A recent poll finds 72 percent of Americans think it is proper for the ten commandments to be displayed in a government building. So why is there such a debate over the role of God in public places? NBC's Tom Brokaw reports.
/ Source: NBC News

Both candidates speak often about their faith on the campaign trail.

"That's the great thing about America — it's the right to worship the way you see fit. Prayer and religion sustain me. I receive calmness in the storms of the presidency," said President Bush recently.

His opponent Sen. Kerry: "I went to a church school and I was taught that the two greatest commandments are: love the Lord, your God, with all your mind, your body and your soul. And love your neighbor as yourself."

Earlier this year, the Supreme Court handed victories to both sides of the religion debate. First, it refused to authorize the use of public funds to train theology students. And most notably, it allowed the phrase "under God" to remain in the pledge of Allegiance by sidestepping a case that questioned it.

At the center of the religious battle is Roy Moore, who was Chief Justice of Alabama's Supreme Court when he designed a monument bearing the ten commandments, then had it installed in the rotunda of Alabama's judicial building.

"This case is not about the ten commandments," said Moore at the time. "It's not about a monument. It's not about religion. It's not even about me. It's about whether or not the state can acknowledge God!"

Moore's monument ignited lawsuits, protests and eventually cost him his job.

Does he think that the federal court system in this country has made it more difficult than it ought to be for people of faith to exercise their passions about religion?
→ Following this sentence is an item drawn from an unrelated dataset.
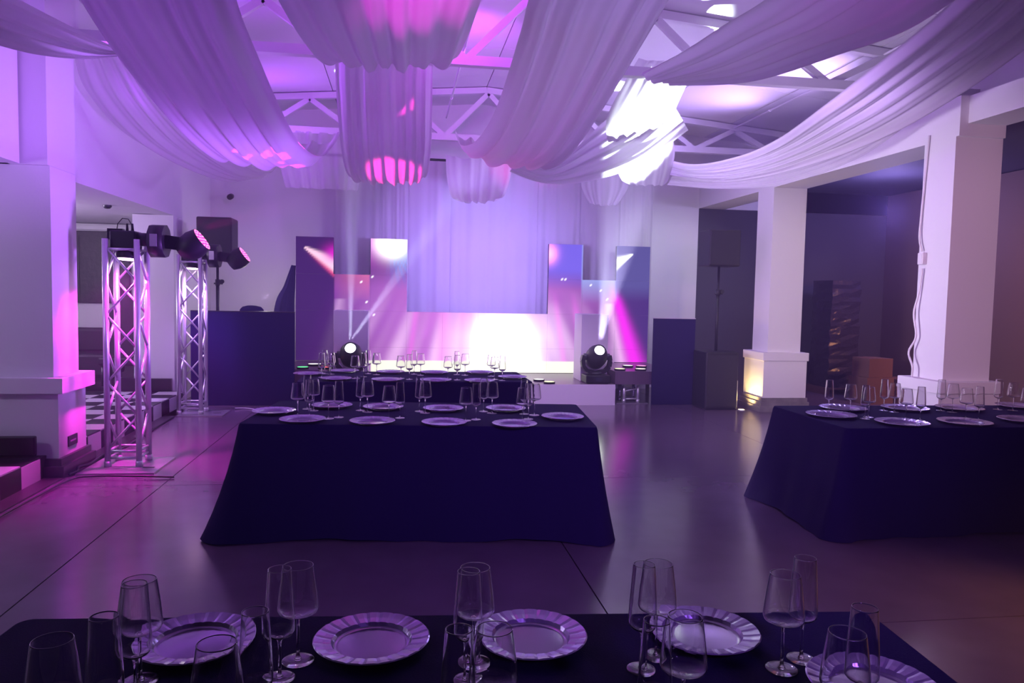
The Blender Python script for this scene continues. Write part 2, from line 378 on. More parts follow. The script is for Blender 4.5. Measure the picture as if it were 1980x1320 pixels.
# ------------------------------------------------------------------ hung cloth
def cr(pts, t):
    n = len(pts)-1; x = min(max(t*n, 0), n-1e-6); i = int(x); u = x-i
    p0, p1, p2, p3 = pts[max(i-1, 0)], pts[i], pts[i+1], pts[min(i+2, n)]
    return (p1*2 + (p2-p0)*u + (p0*2-p1*5+p2*4-p3)*u*u + (p1*3-p0-p2*3+p3)*u*u*u)*.5
def loft(left, right, nu=72, nv=60, amp=.03, folds=9, belly=.08, seed=0, grow=None, axis=(0, 0, 1)):
    """cloth between two edge curves, pleated along its length"""
    rnd = random.Random(seed); ph = [rnd.uniform(0, 6.28) for _ in range(8)]
    L = [Vector(p) for p in left]; Rr = [Vector(p) for p in right]
    grid = []
    for j in range(nv+1):
        s = j/nv; a, b = cr(L, s), cr(Rr, s); row = []
        for i in range(nu+1):
            u = i/nu
            warp = u + .025*math.sin(6.28*u*1.5+ph[0]+s*1.3)
            p = a.lerp(b, u)
            h = amp*(.75*math.sin(6.283*folds*warp+ph[1]+.5*math.sin(s*3+ph[2])) + .45*math.sin(6.283*folds*.47*warp+ph[3]+s*.8) + .3*math.sin(6.283*folds*2.1*warp+ph[4]-s*.6))
            if grow: h *= grow(s)
            row.append([p, h, -belly*(1-(2*u-1)**4)])
        grid.append(row)
    vs = []
    for j in range(nv+1):
        for i in range(nu+1):
            p, h, bl = grid[j][i]
            du = grid[j][min(i+1, nu)][0]-grid[j][max(i-1, 0)][0]; dv = grid[min(j+1, nv)][i][0]-grid[max(j-1, 0)][i][0]
            n = du.cross(dv)
            n = n.normalized() if n.length > 1e-9 else Vector(axis)
            if n.z > 0 and axis[2]: n = -n
            vs.append(p + n*h + Vector((0, 0, bl)))
    w_ = nu+1
    return MB().add(vs, [(j*w_+i, j*w_+i+1, (j+1)*w_+i+1, (j+1)*w_+i) for j in range(nv) for i in range(nu)], True)
def P(l): return [ony(*p) for p in l]
def swag(label, L, Rr, m=DRAPE, **k):
    o = loft(P(L), P(Rr), **k).build('ceiling_drape', m)
    return tag(o, label, 'drape', 'white cloth swags hung under the roof')
swag('small white swag hanging at the top left corner above the left pier',
     [(-190, -120, 5.2), (-60, -50, 5.4), (40, 2, 5.6), (135, 50, 5.9), (215, 88, 6.2), (250, 101, 6.4)],
     [(-250, -20, 4.8), (-120, 52, 4.9), (0, 92, 5.1), (85, 110, 5.4), (170, 114, 5.9), (252, 107, 6.4)], amp=.02, folds=4, belly=.0, seed=1)
swag('broad white swag left of centre with a pink lit hem',
     [(90, -130, 4.2), (165, 10, 4.8), (245, 125, 5.6), (330, 225, 6.4), (390, 280, 7.2), (425, 300, 7.9), (440, 285, 8.25), (455, 262, 8.4)],
     [(430, -130, 4.2), (460, 5, 4.8), (500, 108, 5.6), (546, 215, 6.4), (583, 280, 7.2), (622, 303, 7.85), (650, 275, 8.25), (657, 258, 8.4)], amp=.035, folds=5, belly=.10, seed=2)
swag('sheer white swag drooping along the left wall above the open alcove',
     [(140, 95, 7.3), (163, 175, 7.7), (240, 262, 8.3), (330, 312, 9.0), (415, 342, 9.6), (455, 335, 10.2), (480, 270, 11.6)],
     [(285, 95, 7.3), (350, 190, 7.9), (420, 270, 8.6), (480, 318, 9.2), (515, 330, 9.7), (535, 318, 10.3), (545, 262, 11.6)], SHEER, amp=.03, folds=5, belly=.04, seed=3)
swag('white centre swag nearest the camera with a ruffled lower edge',
     [(470, -150, 4.2), (545, 0, 4.9), (592, 75, 5.6), (626, 112, 6.2), (648, 108, 6.7), (655, 90, 7.9)],
     [(990, -150, 4.2), (930, 0, 4.9), (905, 70, 5.6), (884, 112, 6.2), (862, 112, 6.7), (842, 95, 7.9)], amp=.035, folds=7, belly=.07, seed=4)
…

"When they take the ten commandments out of the courthouse in Montgomery and put it in a closet, because it acknowledges God, and yet on the top of their building on the east pediment, stands a statue of Moses holding up two plaques of the ten commandments, it's hypocrisy, and they've usurped their jurisdiction," says Moore.

So why haven't other like-minded Congressmen or Senators or even President Bush taken up the issue?
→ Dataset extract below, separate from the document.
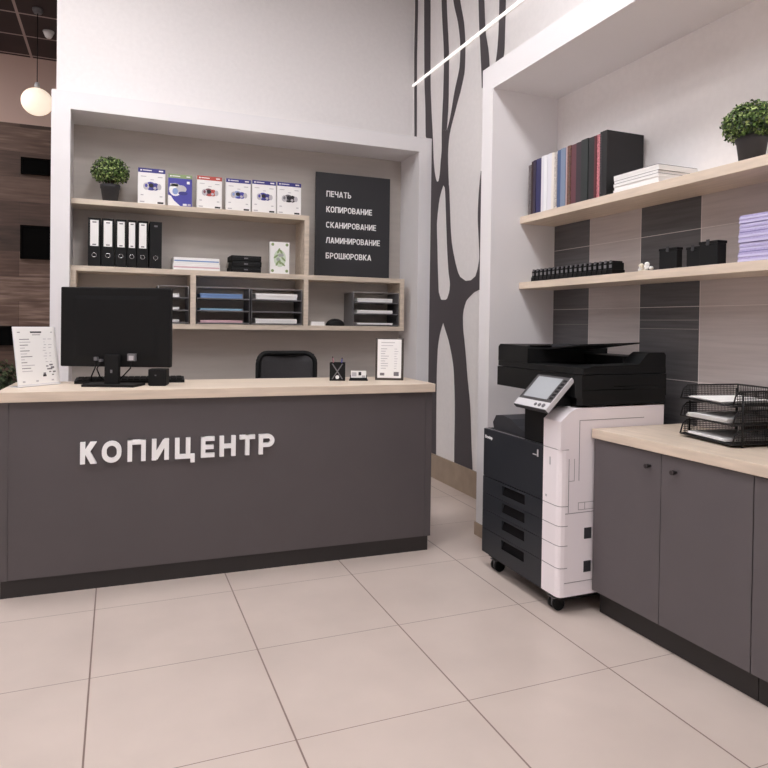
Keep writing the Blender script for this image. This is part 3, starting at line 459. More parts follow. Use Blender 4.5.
# card holder, business cards, framed sheet
ch=thing('pen_cup','square black pen cup with pale crossing stripes on the desk','pen cup',(1.205,3.685,DZ),math.radians(-20))
MB().box(-.045,.045,-.04,-.036,0,.105).box(-.045,.045,.036,.04,0,.105).box(-.045,-.041,-.036,.036,0,.105).box(.041,.045,-.036,.036,0,.105).box(-.041,.041,-.036,.036,0,.006).build('cup_body',BLACKM,ch)
xm=MB()
for s in (1,-1): xm.add([(-.034*s,-.0408,.01),(-.026*s,-.0408,.01),(.034*s,-.0408,.10),(.026*s,-.0408,.10)],[(0,1,2,3)])
xm.build('stripe',MIDGREY,ch,fix=False)
MB().cyl((0,-.0425,.022),(0,-.040,.022),.011,16).build('badge',LETTERW,ch)
for k,(dx,dy,tx,h,m_,l) in enumerate(((-.015,.0,-.012,.125,PLUM,'plum pen in the black pen cup, left of the other'),(.016,.012,.012,.118,NAVY,'navy pen in the black pen cup, right of the other'))):
    pn=thing('pen',l,'pen',ch.matrix_basis@Vector((dx,dy,.0065)),0,'pens in the cup')
    MB().cyl((0,0,0),(tx,.008,h),.004,8).build('pen_barrel',m_,pn)
    MB().cyl((tx,.008,h),(tx*1.05,.0084,h+.008),.003,8).build('pen_cap',BLACK,pn)
cd=thing('card_holder','low holder of printed business cards between pen cup and framed sheet','card holder',(1.325,3.655,DZ),math.radians(-20))
MB().box(-.055,.055,-.035,.035,0,.006,bev=.002).box(-.05,.05,.02,.024,.006,.03).box(-.05,.05,-.02,-.016,.006,.016).build('holder',BLACKM,cd)
c2=MB().box(-.045,.045,-.01,.008,.007,.056,0); c2.box(-.038,-.012,-.0104,-.01,.025,.048,1).box(.0,.016,-.0104,-.01,.03,.05,2).box(.02,.04,-.0104,-.01,.014,.03,1)
bc=thing('business_cards','stack of business cards standing in the low holder','business cards',cd.location,math.radians(-20))
c2.build('card_stack',[PAPER,INKL,INKD],bc)
fs=thing('framed_sheet','printed sheet in a dark upright frame at the right end of the desk','framed sheet',(1.505,3.615,DZ),math.radians(-26))
Ln=Matrix.Rotation(math.radians(-4),4,'X')
fb=MB().box(-.084,.084,0,.010,.0,.25,M=Ln,bev=.002); fb.build('frame',mat('dark_brown_frame',(62,54,48),.5),fs)
MB().box(-.06,.06,.008,.075,0,.006).build('frame_foot',mat('dark_brown_foot',(62,54,48),.5),fs)
sh=MB().box(-.072,.070,-.0012,0,.014,.244,0,M=Ln)
def LB(x0,x1,z0,z1,m): sh.box(x0,x1,-.0018,-.0012,z0,z1,m,M=Ln)
LB(-.05,.03,.222,.226,1); LB(-.05,.02,.205,.208,1)
rnd=random.Random(9)
for i in range(9): z=.185-i*.0145; LB(-.052,-.052+rnd.uniform(.025,.05),z,z+.004,1); LB(.028,.028+rnd.uniform(.012,.026),z,z+.003,1)
LB(-.056,-.03,.028,.044,2); LB(.026,.056,.026,.05,2)
sh.build('printed_sheet',[PAPER,INKL,INK],fs)

# ================================================================= office chair
oc=thing('office_chair','black mesh office chair tucked behind the reception desk','office chair',(1.12,4.42,0))
def rr(w,h,r,n=6):
    out=[]
    for cx,cz,a0 in ((w-r,h-r,0),(-w+r,h-r,90),(-w+r,-h+r,180),(w-r,-h+r,270)):
        for i in range(n+1): a=math.radians(a0+90*i/n); out.append((cx+r*math.cos(a),cz+r*math.sin(a)))
    return out
pts=rr(.205,.26,.07)
MB().tube([(a,.16+.05*(1-(a/.2)**2)-.0*b,.812+b) for a,b in pts],.018,8,closed=True).build('back_frame',BLACKM,oc)
bm_=MB(); n=13
for j in range(9):
    for i in range(n):
        a=-.2+.4*i/(n-1); b=-.255+.51*j/8; bm_.v.append((a,.16+.05*(1-(a/.2)**2),.812+b))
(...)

"I think he's getting bad advice as to what people really value most," says Moore. "That's why so many Christians stay away from the polls. It's because they know morality in this country is sinking. And that the leadership in this country of both parties have turned their back on God."

One Alabaman who believes Moore is perverting the gospel is Dr. Gorman Houston, Jr.

"I don't believe that the problems of our society come about because of an overactive judiciary," says Dr. Houston. "I believe the problems of our society have come about because of an underactive church! It is so tempting to want to follow Jesus at a distance!"

Dr. Houston is Senior Pastor at the Dauphin Way United Methodist Church in Mobile. And he's the son of the very man who replaced Moore as the Chief Justice of the Alabama Supreme Court. His father issued the order to remove the monument, when Moore would not. Dr. Houston feels that Judge Moore and his followers mistakenly believe that mottos and monuments will cure society's ills.

"You often hear some of his supporters saying we want to go back to a time when America was God-fearing," says Dr. Houston. "The question is — when was that? Is that when we were annihilating the indigenous people of North America? Is that when we were enslaving Africans? Is that when we were denying civil rights to people? It was certainly not at a time when there was a great sense of justice or righteousness among the people."

So does Roy Moore think he has a following in America for his views?

"People understand the truth," he says. "They flock to the truth. And the following is growing. It's growing all across this country."

Two God-fearing, patriotic Alabamans — each giving voice to distinctly different views on the place of church and faith in public life, and their respective passions echo across America.